* BEGIN Source material *
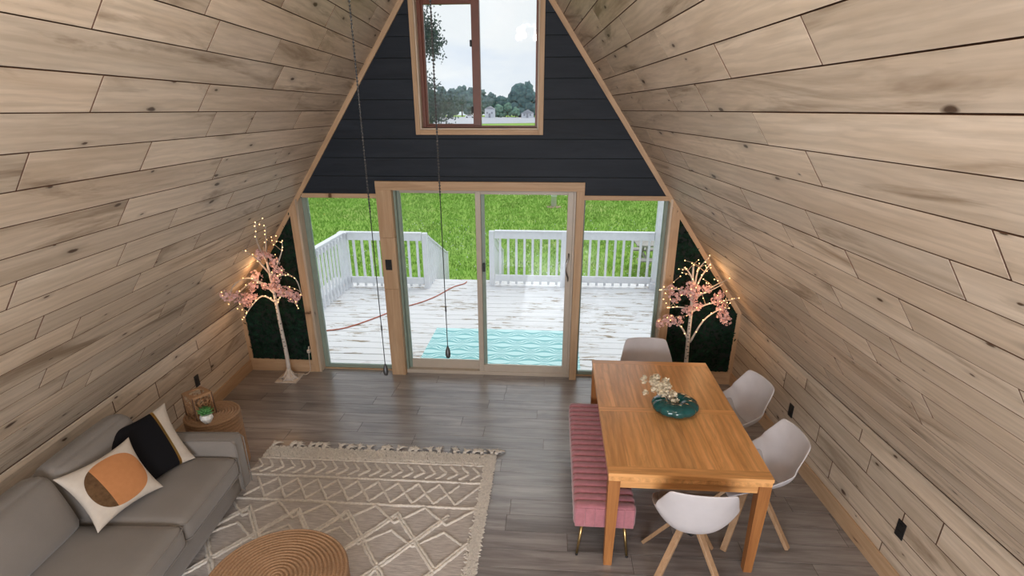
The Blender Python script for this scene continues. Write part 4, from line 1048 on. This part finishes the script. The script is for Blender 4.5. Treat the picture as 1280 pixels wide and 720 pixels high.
def blossom_tree(label,loc,H,branches,clusters,base=True,rz=0,seed=1):
    branches=[[clear(p,loc,.05) for p in P] for P in branches]; clusters=[(*clear((x,y,z),loc,.085),s_) for x,y,z,s_ in clusters]
    t=thing('blossom_tree',label,'tree',loc,rz); q=random.Random(seed)
    if base:
        MB().box(-.125,.125,-.125,.125,0,.012,.003).build('base_plate',BARK,t)
        m=MB(); m.lathe([(.09,.012),(.06,.03),(.036,.075),(.026,.12)],12); 
        for i in range(7): a=2*PI*i/7+q.uniform(-.2,.2); m.tube([(math.cos(a)*.02,math.sin(a)*.02,.10),(math.cos(a)*.06,math.sin(a)*.06,.035),(math.cos(a)*.115,math.sin(a)*.115,.012)],[.012,.010,.006],6)
        m.build('root_flare',BARK,t)
    TR=spline([(0,0,.0),(.008,0,.3),(-.004,0,.65),(-.012,0,1.0),(-.03,0,H*.82),(-.045,0,H)],5); n=len(TR)
    MB().tube(TR,[.026-.017*(i/(n-1)) for i in range(n)],10).build('trunk',BARK,t)
    dm=MB()
    for i in range(16):
        z=.38+.042*i*(H/1.6)+q.uniform(-.01,.01); k=min(n-1,int(z/H*(n-1))); c=TR[k]; r_=.0275-.017*z/H; a0=-PI/2+q.uniform(-.7,.7)
        pts=[(c.x+r_*math.cos(a0+d_),c.y+r_*math.sin(a0+d_),z) for d_ in (-.5,-.25,0,.25,.5)]; dm.tube(pts,[.002,.004,.005,.004,.002],5)
    dm.build('bark_marks',BARKD,t)
    led=MB()
    for P in branches:
        P=spline([Vector(p) for p in P],4); k=len(P); br_=MB().tube(P,[.010*(1-.8*i/(k-1))+.0015 for i in range(k)],6).build('branch',BARK,t)
        for i in range(2,k):
            if q.random()<.5: led.ball(P[i]+Vector((q.uniform(-.012,.012),q.uniform(-.02,0),.008)),.0052,6,4)
        for _ in range(3):
            i=q.randint(k//3,k-1); a=P[i]; d_=Vector((q.uniform(-1,1),q.uniform(-.5,.3),q.uniform(.1,1))).normalized()*q.uniform(.10,.2)
            e_=Vector(clear(a+d_,loc,.03))-a
            if (e_-d_).length>.06: continue
            d_=e_
            MB().tube([a,a+d_*.5+Vector((0,0,.01)),a+d_],[.004,.003,.002],5).build('twig',TWIG,br_); led.ball(a+d_,.0052,6,4); led.ball(a+d_*.55,.0048,6,4)
    tag(led.build('fairy_lights',LED,t,fix=False),kind='stuff')
    for hz in (.95,1.35):
        ld=bpy.data.lights.new('fairy_glow','POINT'); ld.energy=1.6; ld.color=(1,.58,.28); ld.shadow_soft_size=.12; lo=bpy.data.objects.new('fairy_glow_light',ld); COL.objects.link(lo); lo.parent=t; lo.location=(-.10 if loc[0]<0 else .12,-.13,hz)
    for i,(x,y,z,s_) in enumerate(clusters):
        o=bpy.data.objects.new('blossom_cluster',PC[i%3]); COL.objects.link(o); o.parent=t; o.location=(x,y,z); s_*=1.12; o.scale=(s_,s_,s_*.85); o.rotation_euler=(q.uniform(0,6),q.uniform(0,6),q.uniform(0,6))
    return t
# left tree: points are (x, y, z) from the base
brL=[[(-.01,0,.92),(-.14,-.02,1.0),(-.30,-.03,.86),(-.40,-.03,.72)],[(-.01,0,.88),(.05,-.02,.98),(.14,-.03,1.06),(.20,-.03,1.02),(.24,-.02,.86)],[(-.01,0,1.02),(-.12,-.02,1.14),(-.28,-.04,1.12),(-.46,-.05,.98),(-.58,-.06,.97)],[(-.03,0,1.25),(-.14,-.02,1.42),(-.26,-.03,1.50)],[(-.03,0,1.2),(.08,-.02,1.34),(.16,-.02,1.5),(.18,-.02,1.6)],[(-.03,0,1.38),(-.10,0,1.58),(-.08,0,1.78)],[(-.02,0,1.15),(.12,-.02,1.24),(.26,-.02,1.2),(.30,-.02,1.02)],[(-.03,0,1.45),(.0,0,1.62),(.02,0,1.75)],[(-.1,-.01,1.13),(-.26,-.03,1.2),(-.44,-.05,1.10),(-.52,-.05,.86)]]
clL=[(-.08,-.03,1.46,1.),(-.0,-.03,1.44,1.1),(.06,-.03,1.38,1.05),(.10,-.03,1.28,1.1),(.05,-.04,1.20,1.),(-.16,-.04,1.22,1.15),(-.20,-.05,1.12,1.),(-.07,-.05,1.12,.8),(.06,-.05,1.08,1.1),(.14,-.05,1.06,1.2),(.20,-.05,1.02,1.2),(.26,-.05,1.0,1.0),(-.24,-.05,1.0,1.1),(-.34,-.06,.98,1.15),(-.44,-.06,1.0,1.1),(-.53,-.06,1.01,.95),(-.30,-.06,.93,1.0),(.0,-.04,1.12,.8)]
blossom_tree('lit pink blossom tree with white birch trunk in the left corner, on a square base',(-2.565,-.21,0),1.62,brL,clL)
m=MB(); m.tube(spline([(-2.46,-.12,.016),(-2.40,-.13,.02),(-2.375,-.07,.05),(-2.385,-.035,.18),(-2.38,-.03,.26)],5),.004,6); o=m.build('power_cord',CREAM); MB().box(-2.395,-2.362,-.048,-.012,.25,.29,.004).build('plug',CREAM,o); MB().tube([(-2.378,-.03,.285),(-2.37,-.03,.33)],.008,6).build('switch_knob',CREAM,o); tag(o,'cream plug and cord curling up beside the left blossom tree base','cord')
brR=[[(.0,0,.62),(-.10,-.02,.78),(-.24,-.03,.86),(-.34,-.04,.84)],[(.02,0,.60),(.12,-.02,.85),(.26,-.03,1.0),(.36,-.03,1.02)],[(.0,0,.95),(.12,-.02,1.06),(.30,-.03,1.12),(.42,-.03,1.16)],[(.0,0,1.1),(-.10,-.02,1.24),(-.26,-.02,1.26),(-.36,-.02,1.24)],[(.0,0,1.25),(.05,-.01,1.45),(.12,-.01,1.62)],[(.0,0,1.2),(.0,-.01,1.5),(.10,-.01,1.7)],[(.0,0,1.12),(.16,-.02,1.3),(.32,-.03,1.42)],[(.0,0,1.3),(-.08,-.01,1.48),(-.14,-.01,1.55)],[(.0,0,.98),(-.14,-.02,1.02),(-.26,-.02,1.0)],[(.0,0,1.2),(.10,-.02,1.22),(.26,-.02,1.34)]]
clR=[(-.06,-.04,1.22,1.1),(.0,-.04,1.18,1.1),(-.12,-.04,1.16,1.05),(-.20,-.04,1.10,1.1),(-.24,-.04,1.18,1.),(.10,-.04,1.20,.9),(.03,-.04,1.02,1.),(-.06,-.04,.96,1.05),(.24,-.04,1.12,1.05),(.26,-.05,1.02,1.1),(.30,-.05,.92,1.15),(.34,-.05,.87,1.),(-.14,-.05,.86,1.05),(-.24,-.05,.86,1.1),(-.32,-.06,.82,.9),(.20,-.04,1.08,.8),(-.02,-.04,1.10,.9)]
brR=[[(x,y,z if z<.9 else .9+(z-.9)*.78) for x,y,z in P] for P in brR]
blossom_tree('lit pink blossom tree in the right corner, rising behind the far end of the table',(1.865,-.26,0),1.42,brR,clR,seed=9)
# ---------------- ceiling fan with its two long pull chains ----------------
fan=thing('ceiling_light','four-globe ceiling light above the frame, its two long dark pull chains hanging down','light',(-.025,-4.15,4.08))
MB().lathe([(.0001,.62),(.07,.62),(.065,.57),(.02,.55)],20).build('canopy',METAL,fan); MB().tube([(0,0,.56),(0,0,.10)],.012,10).build('downrod',METAL,fan)
MB().lathe([(.02,.12),(.09,.10),(.12,.06),(.12,.01),(.07,-.01),(.0001,-.015)],28).build('housing',METAL,fan)
for k in range(4):
    a=2*PI*k/4+.5; c,s=math.cos(a),math.sin(a); ar=MB().tube([(c*.06,s*.06,.03),(c*.15,s*.15,.03),(c*.20,s*.20,.0)],.01,8).build('lamp_arm',METAL,fan)
    MB().lathe([(.0001,-.05),(.025,-.045),(.042,-.02),(.04,.015),(.02,.035)],20).build('lamp_globe',BULBM,ar,(c*.21,s*.21,-.03))
    ld=bpy.data.lights.new('fan_lamp','POINT'); ld.energy=FAN_BULB; ld.shadow_soft_size=.045; ld.color=(1,.94,.86); lo=bpy.data.objects.new('lamp_light',ld); COL.objects.link(lo); lo.parent=fan; lo.location=(c*.21,s*.21,-.14)
def chain(x,y,zend,zbead):
    p=MB(); z=-.05
    p.tube([(x,y,zend),(x,y,-.02)],.0015,5)
    zz=zbead
    while zz<-.05: p.ball((x,y,zz),.0032,6,4); zz+=.0085
    o=p.build('pull_chain',BLACK,fan,fix=False)
    MB().lathe([(.0001,-.040),(.006,-.037),(.0085,-.026),(.0075,-.012),(.0035,.0),(.002,.004),(.0001,.005)],14).build('pull_knob',BLACK,o,(x,y,zend))
    MB().lathe([(.0001,-.012),(.0026,-.008),(.0026,.008),(.0001,.012)],8).build('chain_link',BLACK,o,(x,y,zend+.13))
# chain ends sit where a hand can reach them from the floor
chain(CH1[0]+.025,0,CH1[2]-4.08,-1.5); chain(CH2[0]+.025,0,CH2[2]-4.08,-1.45)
* END Source material *
■ What the task requires ■
Filter the data for the string "from" and copy every line that has it.

■ Response to this task ■
The Blender Python script for this scene continues. Write part 4, from line 1048 on. This part finishes the script. The script is for Blender 4.5. Treat the picture as 1280 pixels wide and 720 pixels high.
# left tree: points are (x, y, z) from the base
# chain ends sit where a hand can reach them from the floor